» **Objective**
Below are some records; quote exactly the lines from the one that contains "by 2212 pixels." through the one that contains "chrome, cs, True)", inclusive, and no others.

» **Record set**
^^^^^^^^^^^^^^^^
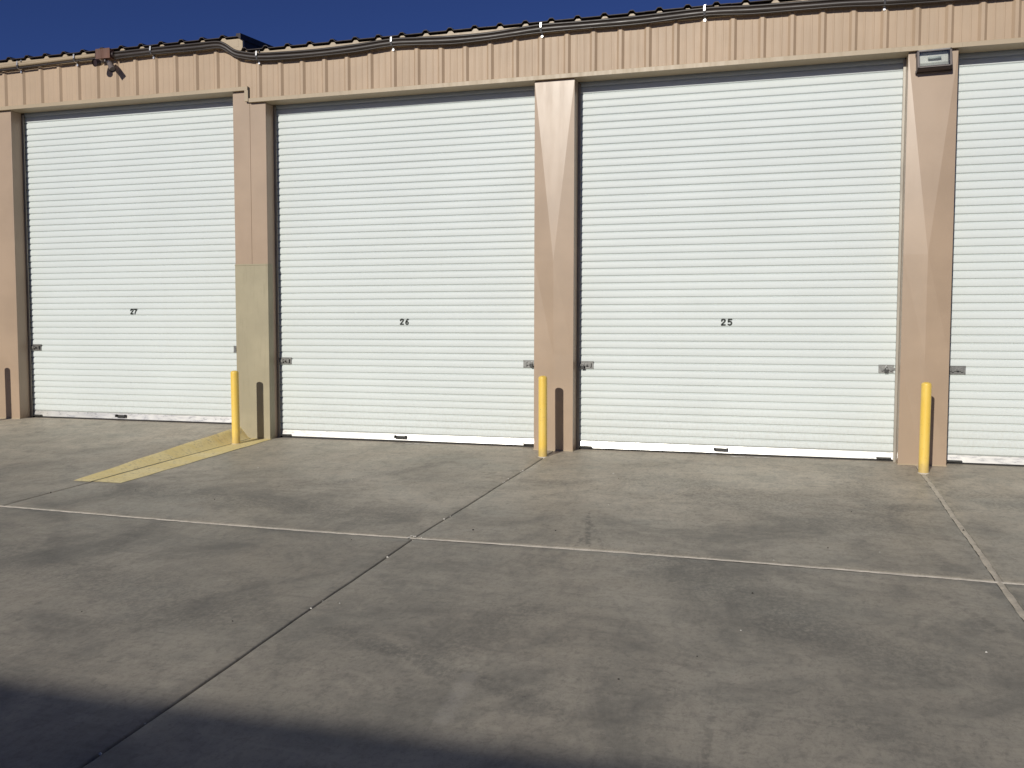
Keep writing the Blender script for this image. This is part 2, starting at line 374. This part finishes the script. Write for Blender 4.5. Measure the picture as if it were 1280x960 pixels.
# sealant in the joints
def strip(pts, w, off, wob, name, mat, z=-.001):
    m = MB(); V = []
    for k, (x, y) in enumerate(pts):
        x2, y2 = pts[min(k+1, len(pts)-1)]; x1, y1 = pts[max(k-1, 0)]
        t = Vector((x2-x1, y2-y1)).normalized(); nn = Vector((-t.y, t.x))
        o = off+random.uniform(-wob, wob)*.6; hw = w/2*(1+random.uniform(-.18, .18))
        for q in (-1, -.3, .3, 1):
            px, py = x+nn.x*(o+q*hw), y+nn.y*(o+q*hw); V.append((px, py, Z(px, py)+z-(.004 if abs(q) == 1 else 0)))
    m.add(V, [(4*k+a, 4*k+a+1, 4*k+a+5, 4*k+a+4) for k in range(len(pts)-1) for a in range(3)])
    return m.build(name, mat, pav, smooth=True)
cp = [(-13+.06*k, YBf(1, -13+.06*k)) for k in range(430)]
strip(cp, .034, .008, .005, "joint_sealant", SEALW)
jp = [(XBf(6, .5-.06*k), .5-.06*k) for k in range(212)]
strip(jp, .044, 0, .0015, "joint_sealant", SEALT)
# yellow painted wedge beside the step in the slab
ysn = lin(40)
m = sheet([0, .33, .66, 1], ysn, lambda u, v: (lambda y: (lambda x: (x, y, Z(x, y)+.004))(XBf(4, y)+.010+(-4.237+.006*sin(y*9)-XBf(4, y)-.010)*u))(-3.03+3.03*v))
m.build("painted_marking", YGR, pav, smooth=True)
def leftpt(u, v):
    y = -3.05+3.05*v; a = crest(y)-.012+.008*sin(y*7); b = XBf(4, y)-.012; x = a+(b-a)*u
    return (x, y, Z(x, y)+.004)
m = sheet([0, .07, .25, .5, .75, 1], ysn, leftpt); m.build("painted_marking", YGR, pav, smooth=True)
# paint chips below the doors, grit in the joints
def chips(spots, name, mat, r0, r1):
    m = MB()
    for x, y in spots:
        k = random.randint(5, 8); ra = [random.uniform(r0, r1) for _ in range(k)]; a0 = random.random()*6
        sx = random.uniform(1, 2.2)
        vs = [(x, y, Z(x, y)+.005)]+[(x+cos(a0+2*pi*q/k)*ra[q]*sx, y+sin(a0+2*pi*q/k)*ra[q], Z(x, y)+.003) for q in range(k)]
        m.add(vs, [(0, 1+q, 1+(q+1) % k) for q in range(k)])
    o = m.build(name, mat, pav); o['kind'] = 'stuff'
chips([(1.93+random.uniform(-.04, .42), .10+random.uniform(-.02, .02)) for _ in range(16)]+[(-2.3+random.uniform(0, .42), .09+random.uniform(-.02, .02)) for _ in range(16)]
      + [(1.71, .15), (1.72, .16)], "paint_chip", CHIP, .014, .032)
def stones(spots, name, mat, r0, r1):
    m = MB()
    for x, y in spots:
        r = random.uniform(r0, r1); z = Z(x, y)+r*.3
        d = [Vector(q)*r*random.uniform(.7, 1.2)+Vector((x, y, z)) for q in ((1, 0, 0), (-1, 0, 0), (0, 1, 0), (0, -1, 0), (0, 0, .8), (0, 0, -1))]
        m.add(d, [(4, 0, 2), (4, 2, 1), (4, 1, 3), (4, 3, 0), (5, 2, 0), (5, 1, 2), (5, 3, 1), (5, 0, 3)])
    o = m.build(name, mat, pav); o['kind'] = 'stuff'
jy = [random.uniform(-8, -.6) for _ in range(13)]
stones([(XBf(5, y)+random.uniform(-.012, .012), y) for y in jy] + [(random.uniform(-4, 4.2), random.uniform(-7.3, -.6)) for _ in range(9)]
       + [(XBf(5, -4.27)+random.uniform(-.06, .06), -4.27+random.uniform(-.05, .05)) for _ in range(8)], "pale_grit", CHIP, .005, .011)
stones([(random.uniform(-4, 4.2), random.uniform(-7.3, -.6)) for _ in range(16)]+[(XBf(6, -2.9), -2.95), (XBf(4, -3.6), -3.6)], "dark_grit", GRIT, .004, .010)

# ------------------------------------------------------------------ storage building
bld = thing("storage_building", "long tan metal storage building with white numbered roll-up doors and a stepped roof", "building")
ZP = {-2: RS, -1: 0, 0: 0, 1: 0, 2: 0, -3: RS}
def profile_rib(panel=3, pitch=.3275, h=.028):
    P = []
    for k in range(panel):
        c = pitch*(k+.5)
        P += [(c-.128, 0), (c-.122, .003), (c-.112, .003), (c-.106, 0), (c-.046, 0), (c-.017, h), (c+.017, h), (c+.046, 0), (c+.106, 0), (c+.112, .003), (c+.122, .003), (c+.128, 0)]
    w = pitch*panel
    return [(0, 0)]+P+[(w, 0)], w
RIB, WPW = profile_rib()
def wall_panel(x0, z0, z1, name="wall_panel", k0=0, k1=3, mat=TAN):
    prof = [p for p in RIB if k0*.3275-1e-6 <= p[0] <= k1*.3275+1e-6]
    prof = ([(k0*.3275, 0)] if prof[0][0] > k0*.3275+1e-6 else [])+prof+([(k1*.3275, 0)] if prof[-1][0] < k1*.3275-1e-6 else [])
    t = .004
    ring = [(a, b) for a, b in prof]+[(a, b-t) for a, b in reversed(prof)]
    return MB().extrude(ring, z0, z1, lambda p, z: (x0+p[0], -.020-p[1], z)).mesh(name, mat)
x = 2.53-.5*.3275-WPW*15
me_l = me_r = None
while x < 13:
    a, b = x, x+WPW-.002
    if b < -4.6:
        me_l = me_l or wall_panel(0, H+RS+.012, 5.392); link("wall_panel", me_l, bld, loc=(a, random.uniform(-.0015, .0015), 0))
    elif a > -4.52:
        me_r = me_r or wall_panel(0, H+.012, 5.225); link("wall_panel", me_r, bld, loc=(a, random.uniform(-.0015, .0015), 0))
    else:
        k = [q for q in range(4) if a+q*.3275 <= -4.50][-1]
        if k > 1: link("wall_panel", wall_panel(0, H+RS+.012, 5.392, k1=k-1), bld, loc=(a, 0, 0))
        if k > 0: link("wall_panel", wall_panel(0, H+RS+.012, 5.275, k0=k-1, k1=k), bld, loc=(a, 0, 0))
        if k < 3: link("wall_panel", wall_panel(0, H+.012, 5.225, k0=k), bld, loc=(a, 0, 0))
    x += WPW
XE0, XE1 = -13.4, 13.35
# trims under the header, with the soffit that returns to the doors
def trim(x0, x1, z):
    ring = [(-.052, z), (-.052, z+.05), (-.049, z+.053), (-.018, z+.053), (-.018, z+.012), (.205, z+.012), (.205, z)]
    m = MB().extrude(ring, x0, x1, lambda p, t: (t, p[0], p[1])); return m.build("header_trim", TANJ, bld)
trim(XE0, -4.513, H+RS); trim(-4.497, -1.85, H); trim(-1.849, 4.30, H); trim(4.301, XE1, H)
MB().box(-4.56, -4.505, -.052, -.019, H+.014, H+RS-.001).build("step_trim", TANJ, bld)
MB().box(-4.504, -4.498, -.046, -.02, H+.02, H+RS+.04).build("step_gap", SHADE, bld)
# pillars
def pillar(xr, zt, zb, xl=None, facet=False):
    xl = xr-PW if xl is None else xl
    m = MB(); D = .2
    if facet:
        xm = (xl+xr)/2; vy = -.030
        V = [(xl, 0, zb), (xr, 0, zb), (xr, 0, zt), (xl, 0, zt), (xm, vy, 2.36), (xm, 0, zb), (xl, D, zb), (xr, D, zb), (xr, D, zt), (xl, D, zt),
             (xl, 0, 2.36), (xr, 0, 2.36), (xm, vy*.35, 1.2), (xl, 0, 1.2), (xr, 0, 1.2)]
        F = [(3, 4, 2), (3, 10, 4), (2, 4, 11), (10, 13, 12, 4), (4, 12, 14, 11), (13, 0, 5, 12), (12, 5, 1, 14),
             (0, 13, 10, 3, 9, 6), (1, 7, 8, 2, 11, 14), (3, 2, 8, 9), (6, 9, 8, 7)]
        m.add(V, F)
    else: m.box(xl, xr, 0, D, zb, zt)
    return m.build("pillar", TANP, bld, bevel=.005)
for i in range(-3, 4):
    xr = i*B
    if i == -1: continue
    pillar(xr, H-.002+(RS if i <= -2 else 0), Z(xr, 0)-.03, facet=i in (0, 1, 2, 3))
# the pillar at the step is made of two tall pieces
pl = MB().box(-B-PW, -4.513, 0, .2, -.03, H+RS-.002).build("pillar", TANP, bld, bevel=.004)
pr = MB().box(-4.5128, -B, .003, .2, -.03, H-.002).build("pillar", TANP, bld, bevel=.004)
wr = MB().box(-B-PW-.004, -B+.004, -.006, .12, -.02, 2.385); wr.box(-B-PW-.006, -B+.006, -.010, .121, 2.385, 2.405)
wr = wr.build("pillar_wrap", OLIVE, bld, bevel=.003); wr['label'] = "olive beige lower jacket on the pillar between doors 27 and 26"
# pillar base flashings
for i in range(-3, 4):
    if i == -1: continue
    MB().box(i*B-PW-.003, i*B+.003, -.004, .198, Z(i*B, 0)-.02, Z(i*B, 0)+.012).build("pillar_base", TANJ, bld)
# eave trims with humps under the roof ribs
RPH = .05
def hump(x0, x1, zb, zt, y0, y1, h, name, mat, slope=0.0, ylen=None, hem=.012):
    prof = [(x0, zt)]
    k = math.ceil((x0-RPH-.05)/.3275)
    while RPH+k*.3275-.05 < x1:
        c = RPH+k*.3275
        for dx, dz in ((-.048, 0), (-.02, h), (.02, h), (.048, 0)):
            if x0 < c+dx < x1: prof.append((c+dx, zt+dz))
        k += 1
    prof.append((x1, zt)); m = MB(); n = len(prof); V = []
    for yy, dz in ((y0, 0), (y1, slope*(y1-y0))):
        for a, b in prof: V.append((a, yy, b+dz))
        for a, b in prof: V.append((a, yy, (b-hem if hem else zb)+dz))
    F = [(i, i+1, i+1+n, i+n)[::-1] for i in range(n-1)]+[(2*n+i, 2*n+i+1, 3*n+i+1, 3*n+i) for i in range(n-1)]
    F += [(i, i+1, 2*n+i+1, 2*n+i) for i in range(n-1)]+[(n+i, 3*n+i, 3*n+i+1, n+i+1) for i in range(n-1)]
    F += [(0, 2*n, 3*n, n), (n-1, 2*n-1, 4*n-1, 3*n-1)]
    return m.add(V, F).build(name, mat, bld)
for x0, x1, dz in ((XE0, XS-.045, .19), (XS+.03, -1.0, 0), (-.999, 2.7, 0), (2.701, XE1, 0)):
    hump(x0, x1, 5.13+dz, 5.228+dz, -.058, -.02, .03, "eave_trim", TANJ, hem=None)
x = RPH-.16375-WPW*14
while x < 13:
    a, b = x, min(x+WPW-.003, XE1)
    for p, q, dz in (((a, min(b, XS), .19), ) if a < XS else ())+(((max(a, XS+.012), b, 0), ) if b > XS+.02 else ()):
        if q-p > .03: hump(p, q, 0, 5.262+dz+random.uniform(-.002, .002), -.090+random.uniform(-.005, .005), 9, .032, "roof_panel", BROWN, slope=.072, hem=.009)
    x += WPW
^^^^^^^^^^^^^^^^
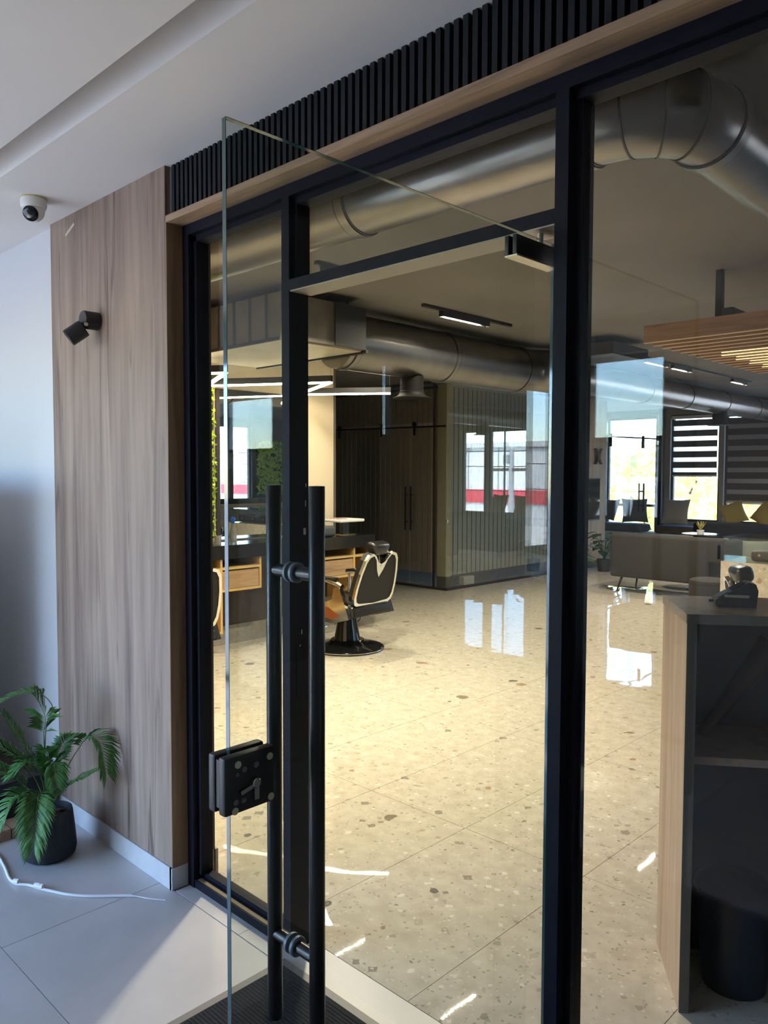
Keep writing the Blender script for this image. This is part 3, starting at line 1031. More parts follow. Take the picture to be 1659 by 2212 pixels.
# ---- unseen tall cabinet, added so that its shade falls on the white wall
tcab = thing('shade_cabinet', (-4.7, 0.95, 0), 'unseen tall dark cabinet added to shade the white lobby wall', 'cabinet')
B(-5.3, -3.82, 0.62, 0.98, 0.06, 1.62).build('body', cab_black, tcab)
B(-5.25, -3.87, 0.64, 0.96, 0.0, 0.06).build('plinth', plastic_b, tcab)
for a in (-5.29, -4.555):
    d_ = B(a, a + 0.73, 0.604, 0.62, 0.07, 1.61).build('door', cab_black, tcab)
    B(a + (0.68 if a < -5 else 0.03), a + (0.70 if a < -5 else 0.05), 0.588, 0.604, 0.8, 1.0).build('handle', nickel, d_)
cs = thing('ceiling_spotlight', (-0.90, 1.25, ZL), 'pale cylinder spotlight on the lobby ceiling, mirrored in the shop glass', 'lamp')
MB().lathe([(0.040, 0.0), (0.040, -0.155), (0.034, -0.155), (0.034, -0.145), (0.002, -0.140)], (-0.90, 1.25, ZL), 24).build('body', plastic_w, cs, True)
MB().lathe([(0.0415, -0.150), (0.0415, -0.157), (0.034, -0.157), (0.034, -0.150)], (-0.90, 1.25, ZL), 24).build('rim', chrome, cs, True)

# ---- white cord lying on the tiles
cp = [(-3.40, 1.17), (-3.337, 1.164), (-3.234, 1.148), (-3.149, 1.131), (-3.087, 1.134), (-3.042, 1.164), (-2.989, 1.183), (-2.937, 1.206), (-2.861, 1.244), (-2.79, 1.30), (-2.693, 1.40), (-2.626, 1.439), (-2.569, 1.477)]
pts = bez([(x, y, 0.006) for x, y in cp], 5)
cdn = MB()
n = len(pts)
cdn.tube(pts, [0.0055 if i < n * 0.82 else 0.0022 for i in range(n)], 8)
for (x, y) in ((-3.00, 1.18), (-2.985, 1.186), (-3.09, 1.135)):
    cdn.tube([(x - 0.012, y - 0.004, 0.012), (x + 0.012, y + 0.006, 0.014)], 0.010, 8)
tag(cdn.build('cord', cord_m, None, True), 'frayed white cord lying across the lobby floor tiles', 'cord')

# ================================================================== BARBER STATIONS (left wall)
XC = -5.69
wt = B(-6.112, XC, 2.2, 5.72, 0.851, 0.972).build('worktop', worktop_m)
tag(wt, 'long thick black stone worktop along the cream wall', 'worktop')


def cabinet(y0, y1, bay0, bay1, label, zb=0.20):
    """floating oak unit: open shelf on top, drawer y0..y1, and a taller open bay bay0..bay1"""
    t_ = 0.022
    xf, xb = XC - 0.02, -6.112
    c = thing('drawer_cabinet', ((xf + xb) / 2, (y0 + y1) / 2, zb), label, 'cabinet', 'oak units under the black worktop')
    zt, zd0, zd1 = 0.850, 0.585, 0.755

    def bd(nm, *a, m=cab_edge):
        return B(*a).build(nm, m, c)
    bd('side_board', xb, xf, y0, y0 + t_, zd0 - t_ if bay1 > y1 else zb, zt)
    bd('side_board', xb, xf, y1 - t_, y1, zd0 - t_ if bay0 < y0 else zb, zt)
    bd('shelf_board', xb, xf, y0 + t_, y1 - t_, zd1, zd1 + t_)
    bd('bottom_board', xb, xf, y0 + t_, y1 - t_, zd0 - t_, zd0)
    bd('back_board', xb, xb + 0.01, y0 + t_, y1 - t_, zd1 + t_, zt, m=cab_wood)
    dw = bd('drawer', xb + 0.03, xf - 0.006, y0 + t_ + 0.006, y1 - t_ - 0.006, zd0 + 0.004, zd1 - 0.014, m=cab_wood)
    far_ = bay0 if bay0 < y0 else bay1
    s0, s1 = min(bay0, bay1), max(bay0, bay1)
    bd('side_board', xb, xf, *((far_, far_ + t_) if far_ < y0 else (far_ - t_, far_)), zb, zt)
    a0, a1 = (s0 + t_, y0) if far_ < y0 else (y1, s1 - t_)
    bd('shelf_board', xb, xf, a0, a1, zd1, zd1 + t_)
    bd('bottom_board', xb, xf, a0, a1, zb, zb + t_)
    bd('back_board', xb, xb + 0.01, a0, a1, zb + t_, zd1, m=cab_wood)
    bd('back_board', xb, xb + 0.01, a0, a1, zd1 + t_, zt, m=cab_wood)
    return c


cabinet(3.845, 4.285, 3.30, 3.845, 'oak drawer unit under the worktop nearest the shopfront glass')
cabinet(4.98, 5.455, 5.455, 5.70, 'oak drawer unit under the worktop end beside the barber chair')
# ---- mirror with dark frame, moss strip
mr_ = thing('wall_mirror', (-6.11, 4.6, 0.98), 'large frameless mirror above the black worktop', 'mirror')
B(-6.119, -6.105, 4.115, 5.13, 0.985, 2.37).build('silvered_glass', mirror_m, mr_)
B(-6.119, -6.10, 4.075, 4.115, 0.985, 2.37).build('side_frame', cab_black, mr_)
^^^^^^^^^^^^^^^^
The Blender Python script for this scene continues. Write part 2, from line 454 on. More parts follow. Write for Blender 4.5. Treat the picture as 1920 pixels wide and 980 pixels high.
^^^^^^^^^^^^^^^^
» **Answer in full**
Keep writing the Blender script for this image. This is part 3, starting at line 1031. More parts follow. Take the picture to be 1659 by 2212 pixels.
# ---- unseen tall cabinet, added so that its shade falls on the white wall
tcab = thing('shade_cabinet', (-4.7, 0.95, 0), 'unseen tall dark cabinet added to shade the white lobby wall', 'cabinet')
B(-5.3, -3.82, 0.62, 0.98, 0.06, 1.62).build('body', cab_black, tcab)
B(-5.25, -3.87, 0.64, 0.96, 0.0, 0.06).build('plinth', plastic_b, tcab)
for a in (-5.29, -4.555):
    d_ = B(a, a + 0.73, 0.604, 0.62, 0.07, 1.61).build('door', cab_black, tcab)
    B(a + (0.68 if a < -5 else 0.03), a + (0.70 if a < -5 else 0.05), 0.588, 0.604, 0.8, 1.0).build('handle', nickel, d_)
cs = thing('ceiling_spotlight', (-0.90, 1.25, ZL), 'pale cylinder spotlight on the lobby ceiling, mirrored in the shop glass', 'lamp')
MB().lathe([(0.040, 0.0), (0.040, -0.155), (0.034, -0.155), (0.034, -0.145), (0.002, -0.140)], (-0.90, 1.25, ZL), 24).build('body', plastic_w, cs, True)
MB().lathe([(0.0415, -0.150), (0.0415, -0.157), (0.034, -0.157), (0.034, -0.150)], (-0.90, 1.25, ZL), 24).build('rim', chrome, cs, True)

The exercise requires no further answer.